Tenho uma história para contar. A questão de gênero vem ganhando espaço, e na linguagem essa batalha anda intensa (não vou nem falar naquela bobagem de que menina veste rosa e garoto veste azul, dita pela ministra). A questão toca fundo quando se usa o plural. Um conhecido fazia aula de balé, lá pelos 16 anos. Era o único rapaz entre vinte garotas. A professora até tentou dizer “meus alunos”. Mas estava tão acostumada que chamava: “Meninas!”. Ele estranhou. Depois, acostumou-se. Impedir a professora como? Monteiro Lobato, por meio da boneca Emília, já observava: numa maioria absolutamente feminina, por que usar o masculino? Sem ser aquele tipo de radical que só sabe vociferar, reconheço que a gente fala de um jeito machista. A linguagem evoca uma supremacia masculina, em que o feminino sempre ocupa o segundo lugar. A mudança começa a acontecer. Várias pessoas que conheço não falam mais todos ou todas. Mas todxs (não me perguntem como se pronuncia, tentei dizer e engasguei). Não é bobagem. Através da linguagem as pessoas formulam, incorporam conceitos, maneiras de ver a vida e de lidar com o próximo. Se a mulher for inferiorizada no modo de falar, as pessoas acreditarão que ela é inferior. Mas a linguagem é mutável, flexível, as palavras vêm e vão. Nossa língua, o português, não surgiu do latim? Qual o problema da mudança, se novos tempos requerem uma nova maneira de falar?
“Se a mulher for inferiorizada no modo de falar, as pessoas acreditarão que ela é inferior. Por que não mudar?”
Parece lógico. Mas virou uma discussão político-ideológica que não sei aonde vai parar. Em novembro do ano passado, a direção pedagógica do Colégio Franco-Brasileiro, do Rio de Janeiro, enviou uma circular propondo que se adotasse a “neutralização” da linguagem. Em vez de “queridos alunos”, poderia ser dito “querides alunes”. Ou “queridos alunos e alunas”. Dizia: “A neutralização do gênero gramatical consiste em um conjunto de operações linguísticas voltadas tanto ao enfrentamento do machismo ou do sexismo no discurso quanto à inclusão de pessoas não identificadas com o sistema binário de gênero”. Veja bem, não era obrigatório. Mas veio uma revoada de pais. Enviaram um manifesto com 85 assinaturas, revoltados, com um anexo repleto de ironias. O colégio voltou atrás. Uma lástima, porque a Terra continua girando. Não é porque os pais são contra a questão de gênero que deixarão de existir alunos (alunes?) trans…
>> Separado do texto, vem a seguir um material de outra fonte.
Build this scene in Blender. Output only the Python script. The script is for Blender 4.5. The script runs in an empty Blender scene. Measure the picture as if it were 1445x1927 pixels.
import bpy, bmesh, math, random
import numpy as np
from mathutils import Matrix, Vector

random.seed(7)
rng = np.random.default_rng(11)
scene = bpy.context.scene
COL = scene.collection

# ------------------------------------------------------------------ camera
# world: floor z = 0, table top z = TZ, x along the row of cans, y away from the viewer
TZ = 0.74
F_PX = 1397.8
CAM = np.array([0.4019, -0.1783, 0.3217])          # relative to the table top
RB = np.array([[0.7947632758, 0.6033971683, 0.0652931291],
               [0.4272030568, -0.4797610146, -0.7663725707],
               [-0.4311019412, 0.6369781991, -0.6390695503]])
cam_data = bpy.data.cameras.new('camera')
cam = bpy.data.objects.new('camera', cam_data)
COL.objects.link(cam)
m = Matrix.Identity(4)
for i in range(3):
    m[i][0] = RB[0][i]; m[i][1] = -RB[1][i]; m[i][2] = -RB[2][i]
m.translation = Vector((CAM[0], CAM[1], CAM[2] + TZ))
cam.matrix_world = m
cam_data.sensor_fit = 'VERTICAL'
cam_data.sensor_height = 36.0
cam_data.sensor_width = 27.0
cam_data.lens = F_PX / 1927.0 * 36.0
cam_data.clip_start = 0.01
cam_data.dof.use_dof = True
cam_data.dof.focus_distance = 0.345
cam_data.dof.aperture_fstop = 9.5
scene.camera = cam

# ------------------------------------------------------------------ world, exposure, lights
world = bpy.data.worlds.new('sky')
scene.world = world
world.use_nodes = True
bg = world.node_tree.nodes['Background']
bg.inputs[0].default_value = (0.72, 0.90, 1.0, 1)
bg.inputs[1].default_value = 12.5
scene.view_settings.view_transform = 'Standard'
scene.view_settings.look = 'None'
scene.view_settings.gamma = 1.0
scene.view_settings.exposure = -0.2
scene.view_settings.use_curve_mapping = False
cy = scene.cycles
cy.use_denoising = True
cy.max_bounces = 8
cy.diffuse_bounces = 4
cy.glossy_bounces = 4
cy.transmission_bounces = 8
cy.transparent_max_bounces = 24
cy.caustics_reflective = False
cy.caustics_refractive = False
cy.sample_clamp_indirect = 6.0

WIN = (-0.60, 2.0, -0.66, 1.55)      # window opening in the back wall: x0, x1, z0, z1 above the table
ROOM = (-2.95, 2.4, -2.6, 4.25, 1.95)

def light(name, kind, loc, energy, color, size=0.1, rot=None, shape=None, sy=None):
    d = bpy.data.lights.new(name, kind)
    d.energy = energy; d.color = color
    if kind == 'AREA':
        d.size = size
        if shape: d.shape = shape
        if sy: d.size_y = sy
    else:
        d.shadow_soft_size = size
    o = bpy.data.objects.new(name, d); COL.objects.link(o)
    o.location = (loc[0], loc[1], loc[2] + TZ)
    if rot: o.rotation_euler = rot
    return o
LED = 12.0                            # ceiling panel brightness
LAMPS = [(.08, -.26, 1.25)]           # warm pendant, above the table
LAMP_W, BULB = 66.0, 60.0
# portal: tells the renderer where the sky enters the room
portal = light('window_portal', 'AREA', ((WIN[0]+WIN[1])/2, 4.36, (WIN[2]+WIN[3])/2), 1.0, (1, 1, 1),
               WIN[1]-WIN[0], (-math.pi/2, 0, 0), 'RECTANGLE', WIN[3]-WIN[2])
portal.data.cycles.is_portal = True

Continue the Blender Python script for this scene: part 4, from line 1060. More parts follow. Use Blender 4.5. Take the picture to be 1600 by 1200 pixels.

A Associação Brasileira de Autores Roteiristas (Abra), em seu novo estatuto, também mexeu nesse vespeiro. Optou pelo abandono da linguagem tradicional, em que o masculino predomina. Adotou a referência a pessoas. Foi o suficiente para vários autores se retirarem, acreditando que seriam chamados de autoras-roteiristas. Ainda há um burburinho em cima disso. Não me importa. A mudança é permanente, acredito nela. Se me chamarem de autor, autora, autore, autorx, tudo bem. Continuo escrevendo do mesmo jeito. Que venham os novos tempos.